In a 2019 Bandwagon feature on Deerhoof, writer Indran Paramasivam accurately summarized this quality, calling the band “genre-agnostic.” The term rings true because is sets them outside of genre demarcations even while they’re trying on different styles (whereas, by contrast, an artist like Beck would be more like a genre trollop.)
The genre-agnosticism is apparent on Future Teenage Cave Artists, their latest album. Deerhoof flirts with everything from garage rock (“Sympathy for the Baby Boo”) to math-rock discombobulation (“O Ye Saddle Babes”) to a high-speed car-chase score with gravel-crusted guitar tones (“Zazeet”) to slow-groove R&B (“Fraction Anthem”) to a Bach composition (“I Call On Thee”), all while keeping with the album’s sandy tone coloring and apocalyptic soundscape. Yet no matter how many genres Saunier and company pilfer, they inevitably make a Deerhoof record.
In the case of Future Teenage Cave Artists, the secret to thematic cohesion may lie in the band’s long-distance collaborative process.
“We all live in different cities,” Saunier says, “and each of us wrote songs and recorded rough demos of song ideas on our little home-recording setups. We emailed demos to each other, and sometimes we’d get attached to something magic happening in the rough demos. So then somebody would overdub an idea on that mp3 and mail back another mp3, or use one section of their demo but have it splice to something else. That really happened a lot on [Future Teenage Cave Artists]. All these unfinished fragments started to feel like they wanted to be left like that, not re-recorded with proper equipment and techniques.

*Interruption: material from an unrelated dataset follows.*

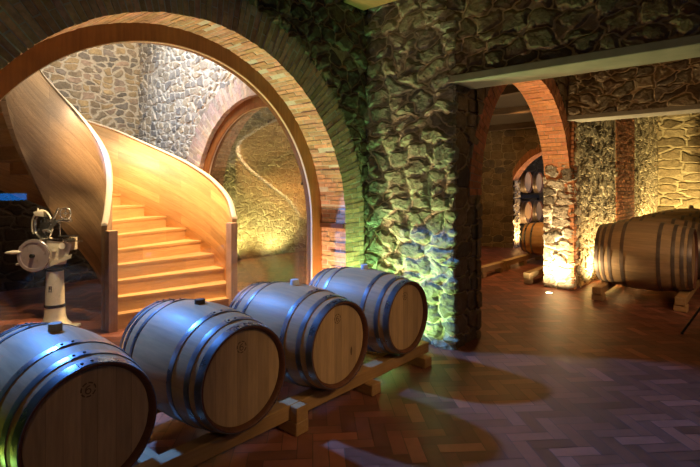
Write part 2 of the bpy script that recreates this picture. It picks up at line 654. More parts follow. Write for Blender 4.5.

“The process of making the record, however accidental, started to turn into the theme of the record,” Saunier says. “It started to become the lyrics, and the artwork.”
Since a Deerhoof album resembles a cross-stitching of various genres, it’s fitting that the band’s recording process is essentially a long-distance game of cut-and-paste. However, the album’s two-year gestation period seems an awful long time for a band that sounds so spontaneous on record.
This leads to the second aspect of Deerhoof’s legacy: they have been making consistently solid records for over two decades. There may not be another 21st-century rock band as prolific and enduring. (The only possible exception I can think of is Radiohead, and it’s worth noting here that Thom Yorke is a Deerhoof fan.) The band’s creative freedom, and lack of any apparent formula to wear thin, seems to be the key to trading in late-career sonic dilution for ceaseless experimentation.
Listening to Deerhoof in 2020 brings to mind Robert Christgau’s review of Sonic Youth’s 2009 album The Eternal, in which he asks readers to “consider the Rolling Stones, a/k/a the world’s greatest rock and roll band, who 25 years after their first album bestowed upon us the immortal Steel Wheels.” It’s a joke, of course: Steel Wheels is forgettable (did you even know the Stones released an album in 1989?), and Christgau contrasts this late-career blasé with Sonic Youth’s “much more fun” 25th anniversary record. Deerhoof released their debut album, Dirt Pirate Creed, 24 years ago and they are still flinging auditory confetti with the fervor of eight-year-olds at a birthday bash.
That said, their latest record is one of their bleakest statements, featuring lyrical themes of death, apocalypse and revolution. The title track follows a group of vandals who paint the walls of their dystopian future caves and vow to tarnish traditions, dissect opinions, and reform religions.
“I can’t totally explain the meaning of the song in words because part of the meaning comes from the melody and the chords and the production,” Saunier says. “But it is about dissent.”
“Of course we had no way of knowing when we made the song that there would be nationwide Black Lives Matter protests taking place on the day the record was released. But it is always true that if we like things like the right to life, liberty, and the pursuit of happiness, we have the work of rule-breaking, anti-authoritarian rebels to thank. If we want to still have those rights in future, we have to become accomplices to the rule-breaking, anti-authoritarian rebels of now … in an unjust and panicked system, dissenters and rioters are considered criminals. But to whatever extent we can succeed in organizing ourselves in a better way, the future will thank us.”
Stylistically, the band’s “genre-agnostic” tendencies mirror what culture critic Simon Reynolds calls, in his book Retromania, our age of “hyper-stasis,” a term that “describes situations in which potent musical intellects engage in a restless shuttling back and forth within a grid-space of influences and sources, striving frenetically to locate exit routes to the beyond.” Reynolds believes this trend in current music parallels our hyperactive, internet-crazed culture. From this perspective, Deerhoof’s music (obsessed with style-hopping, recorded at home into MP3s, transmitted via email, constructed by people living far away who don’t have to meet up in-person) exemplifies this cultural trend to the point where their art could appear almost prototypical of the era. Similarly, the dissent of “Future Teenage Cave Artists” might be understood by future audiences as a window into a moment in American history when longstanding conventions needed to be uprooted.